While people may have been annoyed by how lethargic “Lost” was in answering questions, this show goes by faster than Roadrunner down a painted tunnel. And, as most people who saw the “Lost” finale can attest, the answers aren’t always satisfying. Same goes for “The Event,” which by the second episode we find out is about humanoid aliens hiding from the government, limiting the possibility of where stories can go.

The other crucial problem is the characters. Or, should I say, lack thereof. Don’t get me wrong, there are a lot of characters, it’s just that none of them have any. Character, that is. They are stock archetypes with fewer dimensions than victims in slasher films. First, the protagonist Sean, is simply boring. His love scenes with his fiancé, played by Sarah Roemer (by the way, being his fiancé is as nuanced as her character gets, a running theme in this show), are flat and unrealistic.

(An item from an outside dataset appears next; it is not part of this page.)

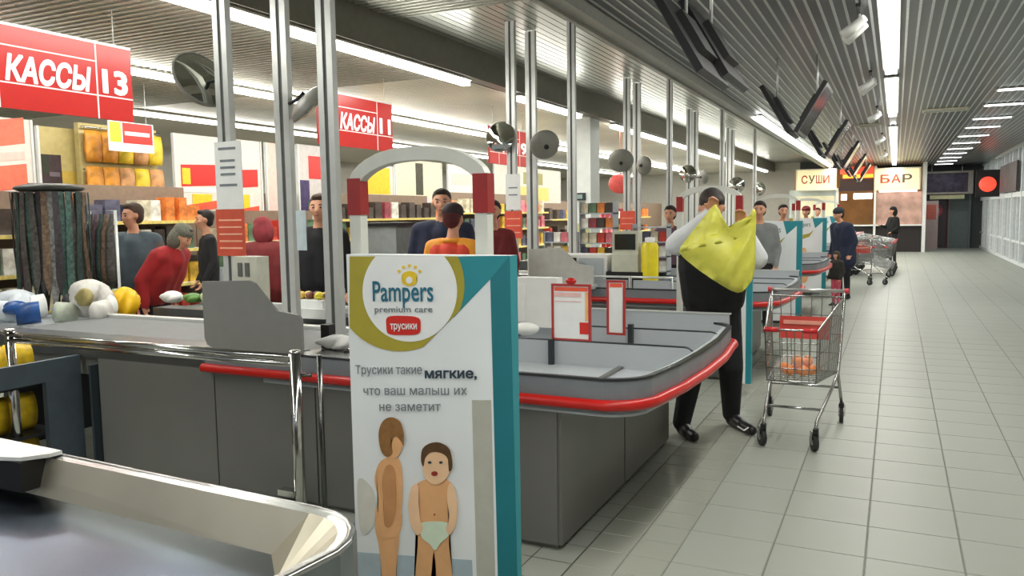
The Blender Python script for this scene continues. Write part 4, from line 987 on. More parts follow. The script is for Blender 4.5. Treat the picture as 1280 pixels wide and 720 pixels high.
shop('stooping shopper in a crimson coat with a grey fur hood', 226, 274, 1.64, Y=5.75, heading=-1.3, top=J_RED, lean=.5, hat=mat('grey fur hood', (104, 104, 92), .95, var=.3, scale=70), hat_style='hood', puffy=1.45, pants=DARK, wide=1.2)
shop('shopper in a dark red coat between the two near poles', 328, 275, 1.62, Y=6.3, heading=.9, top=J_RED2, hat=mat('wine knit hood', (140, 52, 58), .9, var=.2), hat_style='hood', puffy=1.45, lean=.15, wide=1.2)
shop('man in a black jacket glancing sideways behind the near poles', 398, 240, 1.82, Y=6.0, heading=3.8, top=DARK, hair=HAIRG, head_turn=-.2, wide=1.05, puffy=1.1)
shop('dark haired man in a navy jacket behind the capped cashier', 552, 236, 1.86, Y=6.7, heading=3.6, top=J_NAVY, hair=HAIRB, wide=1.2, puffy=1.15)
shop('cashier seen from behind in a red orange vest and dark cap', 565, 256, 1.70, Y=5.95, heading=.1, top=V_ORG, vest=V_RED, collar=V_ORG, hair=mat('dark red hair', (80, 24, 26), .7), hat=mat('black cap with wine tint', (38, 24, 28), .7, var=.4), hat_style='cap', wide=1.12)
shop('shopper in dark clothes half hidden behind the pole with the coral notice', 616, 250, 1.76, Y=7.6, heading=PI*1.1, top=J_RED2, hair=HAIRB, wide=.95)
shop('shopper in dark clothes with black hair beyond the nearest pole', 258, 268, 1.72, Y=7.2, heading=PI*.8, top=DARK, hair=HAIRB)
shop('small distant dark haired cashier left of the yellow bag', 838, 257, 1.70, Y=11.0, heading=PI*1.0, top=mat('plum shirt', (92, 70, 84), .8), hair=HAIRB, voxel=.02)
shop('distant person with dark hair just right of the yellow bag', 950, 256, 1.74, Y=11.2, heading=PI, top=mat('grey knit top', (120, 124, 124), .8), hair=HAIRB, voxel=.02)
shop('distant cashier in a red shirt behind the middle advert display', 979, 257, 1.72, Y=15.0, heading=PI*1.1, top=mat('cashier red shirt', (186, 28, 44), .8), hair=HAIRB, voxel=.02, wide=1.25)
shop('distant person in a maroon cap left of the navy coated shopper', 1008, 260, 1.70, Y=19.4, heading=PI*.9, top=mat('maroon shirt', (120, 36, 40), .8), hair=HAIRB, hat=mat('maroon cap', (120, 30, 34), .8), hat_style='cap', voxel=.022, wide=1.2)
shop('distant person in a maroon top directly left of the navy coated shopper', 1022, 261, 1.68, Y=23.6, heading=PI, top=mat('maroon shirt', (120, 36, 40), .8), hair=mat('auburn hair', (92, 36, 30), .8), voxel=.022, wide=1.1)
shop('shopper in a navy coat and dark hat bending by the third advert', 1049, 262, 1.66, Y=15.7, heading=PI*.75, top=J_NAVY, hair=HAIRB, hat=mat('charcoal hat', (34, 38, 48), .8), hat_style='beanie', lean=.2, voxel=.02, puffy=1.25, wide=1.15, long_coat=True)
shop('small child in a dark jacket and pink trousers beside the navy coated shopper', 1046, 318, .92, Y=14.6, heading=PI*.8, top=mat('olive black child coat', (40, 38, 34), .8), pants=mat('pink trousers', (214, 92, 112), .8), hair=HAIRB, hat=mat('olive knit hat', (62, 58, 46), .9), hat_style='hood', voxel=.014, puffy=1.3)
shop('slim figure dressed in black standing alone in the far aisle', 1117, 262, 1.68, Y=26.4, heading=PI*.7, top=mat('black coat', (12, 12, 13), .9), pants=BLACK, hair=HAIRB, hat=mat('black coat', (12, 12, 13), .9), hat_style='hood', voxel=.024, arms={1: dict(elbow=(.25, .05, 1.15), wrist=(.22, .28, 1.2)), -1: dict(elbow=(-.25, .0, 1.12), wrist=(-.18, .2, 1.0))})
# ================================================================== FAR END
KD = mat('kiosk dark brown', (52, 34, 28), .6)
t = thing('snack_bar_kiosk', 'snack bar frontage with cream fascia signs at the far end of the aisle', 'kiosk', (-1.4, 34.3, 0))
MB().box(-3.9, 1.0, 35.9, 36.0, 0, 3.3).build('back_wall', mat('kiosk ochre wall', (172, 122, 70), .7, var=.2, scale=2), t)
MB().box(.9, 1.02, 34.0, 36, 0, 3.38).build('white_pillar', WHITE, t)
MB().box(-2.15, -2.05, 34.0, 34.1, 0, 2.5).build('white_pillar', WHITE, t)
MB().box(-.78, -.70, 34.0, 34.1, 0, 3.3).build('white_pillar', WHITE, t)
MB().box(-2.05, .9, 34.25, 34.35, 0, 1.0).build('bar_front', mat('bar brown black', (34, 24, 24), .5), t)
MB().box(-2.05, .9, 34.0, 34.5, 1.0, 1.05).build('bar_top', WHITE, t)
MB().box(-2.05, -.8, 34.0, 34.1, 2.36, 2.52).build('dark_beam', KD, t)
MB().box(-.68, .88, 34.3, 34.4, 1.05, 2.3).build('menu_panel', mat('menu mauve print', (176, 140, 126), .6, var=.35, scale=2.5), t)
MB().box(-3.9, -2.15, 34.2, 34.3, 0, 2.45).build('display_front', mat('cool display front', (176, 186, 182), .6, var=.15, scale=2), t)
MB().box(-3.7, -2.2, 34.15, 34.2, 1.2, 2.2).build('display_window', mat('pale cream glow board', (232, 224, 190), .6, var=.1, scale=2), t)
LT = mat('kiosk light tube', (255, 252, 245), .5, emit=4)
for x0, x1, z in ((-1.95, -1.75, 2.02), (-1.5, -.85, 2.05), (-.6, .7, 2.3)): MB().box(x0, x1, 33.95, 34.15, z, z+.22).build('lit_strip', LT, t)
for x0, x1, s_, lb, z0, z1 in ((-3.62, -2.12, 'СУШИ', 'cream fascia sign reading sushi, left of the orange light', 2.42, 3.26), (-.78, .80, 'БАР', 'cream fascia sign reading bar, right of the orange light', 2.36, 3.2)):
    s = thing('fascia_sign', lb, 'sign', ((x0+x1)/2, 33.9, z0))
    MB().box(x0, x1, 33.85, 33.98, z0, z1).build('board', mat('lit fascia cream', (238, 226, 178), .6, emit=.35), s)
    fr = MB()
    for b in ((x0, x1, z0, z0+.05), (x0, x1, z1-.05, z1), (x0, x0+.05, z0+.05, z1-.05), (x1-.05, x1, z0+.05, z1-.05)): fr.box(b[0], b[1], 33.82, 33.86, b[2], b[3])
    fr.build('frame', CREAM, s)
    w1 = (x1-x0)*.72; cw = w1/len(s_)
    for q, ch in enumerate(s_):
        text(ch, 'letter', mat('letter brick red', (176, 70, 50), .5) if (q % 4 in (2, 3, 0) and s_ != 'БАР') or (s_ == 'БАР' and q < 2) else mat('letter brown', (96, 84, 60), .5), s, ((x0+x1)/2-w1/2+cw*q, 33.84, z0+.28), (1, 0, 0), (0, 0, 1), .42, width=cw*.8, bold=.02)
t = thing('orange_light', 'glowing orange lamp strip between the two cream fascia signs', 'light', (-1.4, 34, 2.9))
MB().box(-1.9, -.82, 33.9, 34.0, 2.86, 3.0).build('lamp', mat('orange lamp', (255, 130, 40), .5, emit=3), t)
MB().box(-2.0, -.80, 33.85, 33.95, 3.02, 3.3).build('red_panel', mat('red glow panel', (216, 80, 50), .5, emit=.6), t)
MB().box(-2.0, -.80, 34.0, 34.1, 2.52, 2.86).build('backing', KD, t)
t = thing('billboard', 'framed dark purple billboard above the far door', 'billboard', (1.75, 37.5, 2.0))
MB().box(1.05, 2.75, 37.6, 37.7, 2.25, 3.1).build('board', mat('billboard print', (70, 60, 82), .5, var=.6, scale=4), t)
MB().box(1.0, 2.8, 37.55, 37.62, 3.08, 3.16).box(1.0, 2.8, 37.55, 37.62, 2.22, 2.3).box(1.0, 1.12, 37.55, 37.62, 2.3, 3.08).box(2.62, 2.8, 37.55, 37.62, 2.3, 3.08).build('frame', mat('billboard frame', (168, 160, 150), .6), t)
MB().box(1.25, 2.5, 37.5, 37.6, 2.02, 2.18).build('lower_strip', mat('beige strip', (206, 204, 160), .6), t)
MB().tube([(1.3, 37.65, 3.16), (1.3, 37.65, 3.4)], .02, 6).tube([(2.4, 37.65, 3.16), (2.4, 37.65, 3.4)], .02, 6).build('hanger', ALU, t)
dr = struct(MB().box(.95, 1.02, 37.9, 38.1, 0, 2.25).box(1.9, 1.96, 37.9, 38.1, 0, 2.25).box(1.02, 1.9, 37.9, 38.1, 2.15, 2.25).build('door_1', mat('dark red door frame', (96, 30, 36), .5)))
MB().box(1.02, 1.9, 37.98, 38.04, 0, 2.15).build('door_leaf', mat('dark smoky door', (64, 50, 56), .3), dr)
MB().lathe([(0, 0), (.3, 0), (.3, .02), (0, .02)], (1.46, 37.96, 1.55), (0, -1, 0), 24).build('round_sticker', mat('pink round sticker', (226, 110, 124), .5), dr)
MB().lathe([(.12, 0), (.19, 0), (.19, .01), (.12, .01)], (1.46, 37.93, 1.55), (0, -1, 0), 24).build('sticker_ring', mat('pale pink', (240, 190, 196), .5), dr)
w2 = struct(MB().box(1.96, 2.02, 37.9, 38.1, 0, 2.25).box(2.7, 2.78, 37.9, 38.1, 0, 2.25).box(2.02, 2.7, 37.9, 38.1, 2.18, 2.25).build('window_2', mat('far frame grey', (110, 120, 118), .5)))
MB().box(2.02, 2.7, 37.98, 38.0, 0, 2.18).build('pane', mat('grey green glass', (104, 118, 116), .15), w2)
t = thing('pink_panel', 'narrow pale pink advertising panel left of the far door', 'panel', (.6, 33.7, 0))
MB().box(1.04, 1.55, 36.8, 36.95, 0, 1.95).build('panel', mat('pale pink panel', (206, 184, 180), .6), t)
MB().box(1.12, 1.47, 36.79, 36.80, 1.2, 1.8).build('print', mat('orange pink print', (224, 120, 104), .6), t)
t = thing('round_red_sign', 'glowing round red sign projecting from the glass wall', 'sign', (2.85, 30, 2.4))
MB().lathe([(0, 0), (.22, 0), (.25, .03), (.25, .1), (.22, .13), (0, .13)], (2.74, 31.2, 2.42), (0, -1, 0), 24).build('lit_disc', mat('red lit sign', (240, 70, 50), .5, emit=1.4), t)
MB().box(2.4, 3.1, 31.2, 31.3, 2.0, 2.9).build('black_backing', BLACK, t)
tag(recenter(MB().box(3.02, 3.08, 26.5, 30.5, 2.1, 2.95).build('dark_banner', mat('dark banner', (74, 66, 66), .6, var=.4, scale=2))), 'dark banner on the glass wall beside the round red sign', 'banner')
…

They have no chemistry and that lack makes his quest to find her after she is kidnapped by shady government agents (one of the main conflicts of the show) feel like useless padding.

We don’t care if he succeeds; sure, they say they love each other and that they have a deep connection, but they don’t show it. And the few times they try, it’s embarrassing. Every character, except maybe the President, deals with this kind of one-dimensional dilemma. There’s the alien in disguise working as a double agent, the requisite shady government advisor, the vengeful alien villain, etc. All clichés, and all as nuanced and morally ambiguous as a Christian morality play.

Now why am I harping on this so much? Well, the thing is, with mystery shows like “Lost,” its predecessor “X-Files,” and its current successor “Fringe,” is that the mysteries take a backseat to the characters. We are invested in long, convoluted (and in the cases of both “X-Files” and “Lost,” disappointing) mysteries, because there are characters that grounded it. We didn’t watch “Lost” just to find out what the hatch was or why there were polar bears or how Hurley stayed fat without any food. We watched for Jack, Locke, Sawyer, et al. We wanted to find out more about them; finding out the mysteries of the island was a perk.

But is it fair to compare “The Event” to “Lost?” Shouldn’t we be looking at the show on its own merits? If we do, the show fares even worse. Because at that point, instead of thinking of this as a sort of “Lost” replacement, you get to see it for what it really is: a one-note gimmick, with one-note characters, with a one-note outcome (cancellation).